A Comparison of Brunei and Hong Kong - SAR Student Teachers’ Self-efficacy in Implementing Inclusive Education Practices: Implications for Teacher Education

  •  Kathleen Tait    
  •  Lawrence Mundia    


The survey compared the scores of 159 (118 females) randomly selected Brunei and Hong Kong (Special Administrative Region) student teachers on the New General Self-efficacy Scale (NGSS); Self-efficacy in Implementing Inclusive Practices Scale (SIIPS); Sentiments, Attitudes and Concerns about Inclusive Education Scale (SACIES); and Inclusive Classroom Setting Scale (ICSS). The scales were reliable and valid for use with participants in both countries. Females scored significantly higher on NGSS than male counterparts. In addition, Brunei participants scored significantly higher on NGSS and SACIES than Hong Kong peers. Furthermore, the samples’ scores differed significantly on NGSS and SACIES by participants’ educational level with A-Level trainees scoring highest. Moreover, the majority of the participants generally scored high on all the scales. However, Two-Way ANOVA revealed only one independent variable (ICSS) with a significant main effect on SIIPS, the dependent variable.
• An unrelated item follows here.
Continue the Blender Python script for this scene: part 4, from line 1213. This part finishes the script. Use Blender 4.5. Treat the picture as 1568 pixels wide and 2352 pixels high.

Also only one lower-order interaction variable (gender and educational level) had a significant joint effect on the dependent variable, SIIPS. Overall, the results indicate a need to increase self-efficacy in males and Hong Kong students. Extra attention and interventions ought to be directed to SACIES and ICSS variables. Mixed-methods research was recommended to gain more comprehensive insights.